Cosa ci raccontano questi numeri? Ce lo siamo chiesti ripetutamente all’interno del contesto di IT, che se da un lato ha contribuito a sviluppare le opportunità delle compagnie teatrali indipendenti, dall’altro ha creato un sistema di facilità di fruizione, spesso erroneamente interpretato come una richiesta di bassa responsabilità da parte dei gruppi artistici. Il fenomeno che ha visto il continuo nascere e morire di numerosissime formazioni artistiche di fatto, testimonia una tendenza che oggi caratterizza il nostro scenario teatrale cittadino: molte realtà si formano intorno al loro primo e spesso unico progetto teatrale, senza avere in seno l’intenzione della lunga durata, la responsabilità di un percorso che deve sopravvivere alle difficoltà, che inevitabilmente si incontreranno lungo il cammino. La radice di questo guaio è da ricercarsi probabilmente anche nell’ambito della formazione: ogni anno le accademie sfornano decine di allievi convinti di essere pronti per affrontare il mercato, pronti per affermare se stessi in ambito artistico, in pochissimi casi consapevoli della difficoltà anche gestionale, amministrativa e strutturale che questo comporterà loro. Centinaia di artisti a piede libero che in qualsiasi momento vogliano farlo decidono di creare un’associazione culturale, basandosi sul “sentito dire” secondo il quale i rischi e le necessità connesse a questo passo sono pochissimi, perciò facilmente affrontabili.
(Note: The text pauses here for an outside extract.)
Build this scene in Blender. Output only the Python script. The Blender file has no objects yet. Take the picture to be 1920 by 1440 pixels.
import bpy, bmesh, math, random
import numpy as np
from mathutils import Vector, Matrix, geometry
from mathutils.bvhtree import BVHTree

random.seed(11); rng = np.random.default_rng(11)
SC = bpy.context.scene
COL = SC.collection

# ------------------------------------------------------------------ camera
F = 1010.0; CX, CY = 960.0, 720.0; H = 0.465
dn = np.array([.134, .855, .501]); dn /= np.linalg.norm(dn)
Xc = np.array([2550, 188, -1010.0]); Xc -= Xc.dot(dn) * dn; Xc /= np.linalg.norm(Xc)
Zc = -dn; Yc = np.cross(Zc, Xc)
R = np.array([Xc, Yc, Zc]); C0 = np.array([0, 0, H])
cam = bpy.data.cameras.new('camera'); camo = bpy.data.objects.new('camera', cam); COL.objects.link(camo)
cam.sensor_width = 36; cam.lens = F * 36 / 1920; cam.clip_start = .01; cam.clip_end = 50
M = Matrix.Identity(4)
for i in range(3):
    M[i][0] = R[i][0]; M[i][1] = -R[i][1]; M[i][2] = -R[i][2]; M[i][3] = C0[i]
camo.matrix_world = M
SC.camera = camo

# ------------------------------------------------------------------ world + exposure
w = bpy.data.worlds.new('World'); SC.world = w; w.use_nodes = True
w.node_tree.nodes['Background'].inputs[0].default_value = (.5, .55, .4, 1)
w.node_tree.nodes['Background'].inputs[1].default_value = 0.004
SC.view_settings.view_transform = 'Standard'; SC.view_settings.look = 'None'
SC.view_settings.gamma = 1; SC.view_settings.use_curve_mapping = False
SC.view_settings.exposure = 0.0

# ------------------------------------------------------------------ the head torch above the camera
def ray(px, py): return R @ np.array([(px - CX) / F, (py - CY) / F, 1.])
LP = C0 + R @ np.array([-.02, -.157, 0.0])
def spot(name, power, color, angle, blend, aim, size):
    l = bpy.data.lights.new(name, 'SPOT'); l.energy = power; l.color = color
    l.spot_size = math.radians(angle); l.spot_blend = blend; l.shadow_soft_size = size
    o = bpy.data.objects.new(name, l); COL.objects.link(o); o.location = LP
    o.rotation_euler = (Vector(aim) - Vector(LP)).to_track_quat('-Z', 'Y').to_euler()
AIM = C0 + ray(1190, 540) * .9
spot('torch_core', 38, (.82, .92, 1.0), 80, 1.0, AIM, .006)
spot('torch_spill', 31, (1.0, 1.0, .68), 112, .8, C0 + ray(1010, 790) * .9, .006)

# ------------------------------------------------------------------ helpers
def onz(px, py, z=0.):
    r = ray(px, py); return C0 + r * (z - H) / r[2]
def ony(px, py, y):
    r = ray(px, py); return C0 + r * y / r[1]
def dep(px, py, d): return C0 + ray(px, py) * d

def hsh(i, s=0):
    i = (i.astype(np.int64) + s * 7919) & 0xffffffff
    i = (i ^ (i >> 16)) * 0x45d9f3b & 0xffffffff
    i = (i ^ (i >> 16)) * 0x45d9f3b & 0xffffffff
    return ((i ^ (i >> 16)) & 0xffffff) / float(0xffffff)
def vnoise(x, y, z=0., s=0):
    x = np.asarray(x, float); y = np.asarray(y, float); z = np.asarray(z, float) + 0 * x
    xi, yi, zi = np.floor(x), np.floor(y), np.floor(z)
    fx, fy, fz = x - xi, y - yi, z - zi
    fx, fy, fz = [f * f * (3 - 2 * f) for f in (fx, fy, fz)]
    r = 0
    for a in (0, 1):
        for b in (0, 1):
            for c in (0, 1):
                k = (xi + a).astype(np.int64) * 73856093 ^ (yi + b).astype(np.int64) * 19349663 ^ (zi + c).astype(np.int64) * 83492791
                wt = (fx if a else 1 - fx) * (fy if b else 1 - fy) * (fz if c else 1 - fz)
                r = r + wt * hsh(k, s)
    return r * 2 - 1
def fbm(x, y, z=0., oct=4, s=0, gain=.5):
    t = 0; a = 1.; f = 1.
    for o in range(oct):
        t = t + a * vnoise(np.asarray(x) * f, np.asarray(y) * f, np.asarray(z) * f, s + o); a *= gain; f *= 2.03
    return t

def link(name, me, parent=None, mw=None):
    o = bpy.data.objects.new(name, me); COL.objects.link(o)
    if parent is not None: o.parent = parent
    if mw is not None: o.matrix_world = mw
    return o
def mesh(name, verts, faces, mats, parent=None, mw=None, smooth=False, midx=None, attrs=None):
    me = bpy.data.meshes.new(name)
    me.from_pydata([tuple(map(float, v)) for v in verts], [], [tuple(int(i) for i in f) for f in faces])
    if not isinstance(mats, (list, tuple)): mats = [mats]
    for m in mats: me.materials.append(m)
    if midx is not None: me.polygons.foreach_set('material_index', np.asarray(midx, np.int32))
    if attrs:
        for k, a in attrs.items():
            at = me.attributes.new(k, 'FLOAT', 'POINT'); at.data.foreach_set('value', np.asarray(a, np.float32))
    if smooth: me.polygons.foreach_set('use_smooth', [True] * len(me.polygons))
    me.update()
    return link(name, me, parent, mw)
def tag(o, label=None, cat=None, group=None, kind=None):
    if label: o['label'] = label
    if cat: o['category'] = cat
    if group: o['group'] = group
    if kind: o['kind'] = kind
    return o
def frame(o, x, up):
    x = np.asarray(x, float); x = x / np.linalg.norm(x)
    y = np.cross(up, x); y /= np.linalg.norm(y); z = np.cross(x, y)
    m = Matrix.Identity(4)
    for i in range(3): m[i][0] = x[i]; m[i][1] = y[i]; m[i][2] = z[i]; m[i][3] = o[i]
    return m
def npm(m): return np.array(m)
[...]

La qualità gestionale e organizzativa scende di conseguenza vertiginosamente, generando un sistema di generale diffidenza da parte di quei programmatori che prima di decidere di programmare uno di questi gruppi scriteriati, preferiscono affidarsi ai soliti noti, con cui presumibilmente non avranno problemi e sorprese.  La conseguenza è evidente: il mercato è chiuso per moltissimi dei nuovi artisti in circolazione, magari non direttamente per responsabilità loro, ma per un problema di sistema.
Quali possono essere le soluzioni?
Sicuramente lavorare sul percorso formativo potrebbe essere un ottimo punto di partenza.
Se gli allievi delle scuole avessero per esempio la possibilità di studiare e interrogarsi sull’importanza della struttura gestionale considerandola equivalente per importanza alla brillantezza del progetto artistico che in futuro si troveranno a sostenere, sicuramente avrebbero una maggiore lucidità e preparazione.
In Italia inoltre è molto poco radicato il sistema di mentoring, per cui artisti già rodati, magari giovani o comunque freschi di successo sulla scena, potrebbero essere messi in contatto con gli esordienti, per passare loro un know-how che potrebbe scongiurare le peggiori sciagure.
Anche promuovere i contesti di formazione organizzativa rivolti ai professionisti e non solo agli allievi sarebbe un passo importante.
In questo senso crediamo che gli enti teatrali maggiori sui vari territori dovrebbero avere una vera e propria responsabilità.
L’invito che in ogni caso ci sentiamo di portare è rivolto ai giovani artisti: crescete nel teatro senza dimenticare di essere, oltre che brillanti creativi, anche dei cittadini attivi e consapevoli.